SXM Airport Rescue & Fire-Fighting Department Turns 18

When 25 young St. Maarteners moved in to establish the Rescue and Fire-Fighting Department of the Princess Juliana International Airport 18 years ago, there was no way they could have known that theirs would be a baptism of fire – literally – as weeks later, the biggest natural disaster the island has ever known hit with unrepentant fury. 

Manilo Penijn, one of those youngsters, who today heads the department, remembers the date like it was yesterday.

"We were just established on July 25, 1995 and you know… on September 5 of the same year, we had to face Hurricane Luis," he said. "That was the most important and most difficult moment we have faced in our 18 years of existence."

"Luis was scary; a learning process, but scary.

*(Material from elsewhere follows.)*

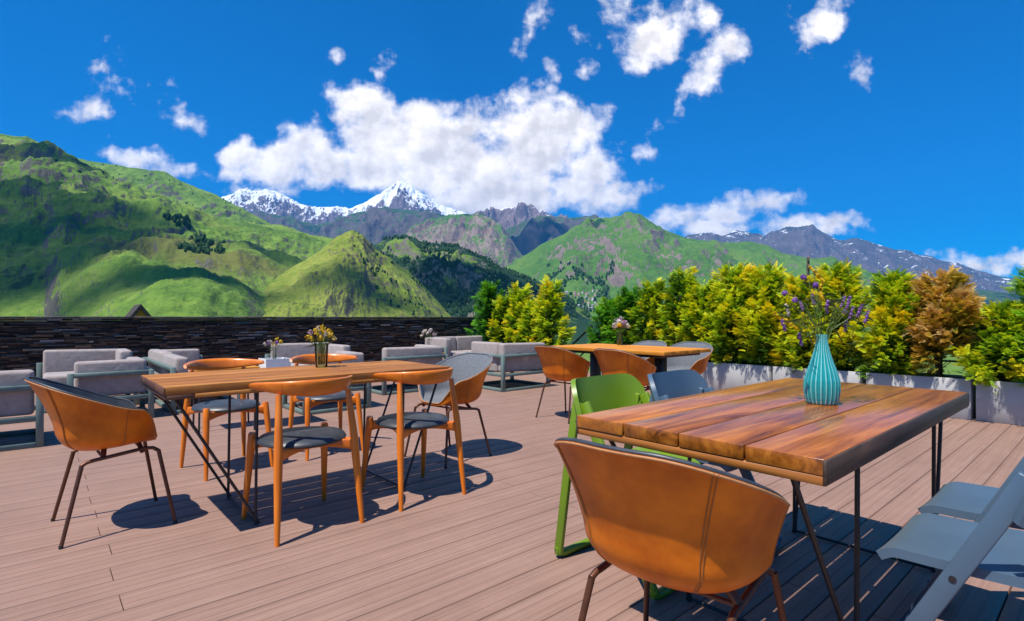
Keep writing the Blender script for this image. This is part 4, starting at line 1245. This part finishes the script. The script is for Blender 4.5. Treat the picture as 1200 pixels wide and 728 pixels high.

We couldn’t go home to our families. We all had minimum experience at the time; that made it doubly tough."

Those memories, even though they still linger, have been sifted through 18 years of dedicated service and constant training to remain up to date with the most modern fire-fighting techniques and equipment.

Now 28 strong, the R&FF Department of SXM continues to lay emphasis on training, readiness and well-maintained modern equipment.

"We are well-equipped," Penijn asserts. "And as for training, the whole department is undergoing rigorous NSTA training. We’re in transition to the American system and we’re half-way through with it now. There are six fire-fighters from the Department currently training in Canada. They will be back in the second week of August."

Penijn said the Department has five fire trucks, while three are required to be available at all times. The equipment is compatible with the ones the government Fire Department has.

"Cooperation with them is at a professional level and we can use their equipment and they can use ours whenever the need arises because as a matter of fact, we have the same manufacturer," Penijn said.

He continued: "We have three shifts of nine firefighters each. The goal is to have three more so that the shifts would become of 10 members each."

For Penijn, education is key to making a good career out of fire-fighting. "It has to be a calling, too. You have to be physically and mentally fit, motivated, energetic and willing to work in a team setting because fire-fighting is not an individual thing."

Although 18 is the age of maturity and hence a milestone, Penijn said they’re keeping the activities to mark the anniversary rather intimate and internal. This is not to say that the Rescue and Fire-Fighting Department is party shy. To the contrary, Penijn pointed to the active involvement of his staff in the celebrations of Valentine’s Day this year.

"And you’ll see us in action again this Sunday with the Bon Voyage event for the students leaving the island to study in Holland," he added.

The fire-fighters will be executing a water canon to send off the youngsters with "blessings".